It's said that, before our Capitol's current polarization, politicians of both parties would end the workday schmoozing in Washington bars.
The debates forgotten, the men and women would encounter each other personally. It's anyone's guess as to how much of our nation's bipartisan atmosphere was held together by those boozy powwows.
Those days are gone, and our society's political interaction has devolved - not for trivial reasons - into biased rhetoric.
By now it's trite to bemoan the hostility that drives national politics. The deeper problem, though, is not a lack of "niceness" but an absence of mutual understanding between the right and left.
Our problem is not what happens in Washington, but what happens to the people all around us. Instead of using politics to unite people around solving common problems, we're using it to fight each other.
Political-minded Americans do not understand each other: this is the crisis of our national system. The other side is erroneously represented by alarmist radio personalities and extremist authors rather than the family down the street.
Much of what people brand "political apathy" might just be a commonsense rejection of a dehumanizing system.
Part of the problem lies in our winner-takes-all political process, in which it is possible for a 51 percent "majority" to impose its will on the "minority."
This tyranny of the majority is avoidable.
History shows us that it is possible to set up a system of governance based on agreement rather than domination.
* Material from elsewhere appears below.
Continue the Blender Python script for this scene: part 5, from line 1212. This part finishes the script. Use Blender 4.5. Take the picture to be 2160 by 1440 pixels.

The Iroquois Confederacy, which governed much of the upper East Coast for longer than the United States has existed, demanded total unanimity among its chiefs for any official decisions to be carried out.
While their meetings would have bored even the most ardent C-SPAN viewer, this system worked well for centuries and lacked the vociferous partisanship our government fosters.
Our concern, however, is not to celebrate the past or to blame Washington. We should begin to brainstorm how we can create participatory experiences of politics here in Tempe.
If crazy, itinerant campus preachers have shown us anything, it's that college students long for opportunities to discuss religion: The wider circles around the speakers are rich in student-initiated conversation. What would it take to create a similar buzz around politics?
A first step might be bringing the Young Democrats and College Republicans tables by the Memorial Union fountain closer together.
Their physical distance (I'd guess no less than 30 feet) symbolizes their party's lack of interaction. More importantly, though, proximity could spark frequent inter-booth discussions around which other people could gather and participate.
Apathetic ASU is poorly served by ideologically isolated groups; but can you imagine the conversations that could take place in such a collaborative environment?
Interactive events - public discussions, readings and attempts to actually understand the other side's positions - could go a long way toward sparking the conversations that lead to good politics.
We shouldn't be interested in paltry tokens of bipartisanship in Washington. We should rather brainstorm ways in which we could revive honest and gracious political discussion in our communities.
The image we should strive for is not the divided Senate floor, but the local bar. Only there can political empathy be cultivated.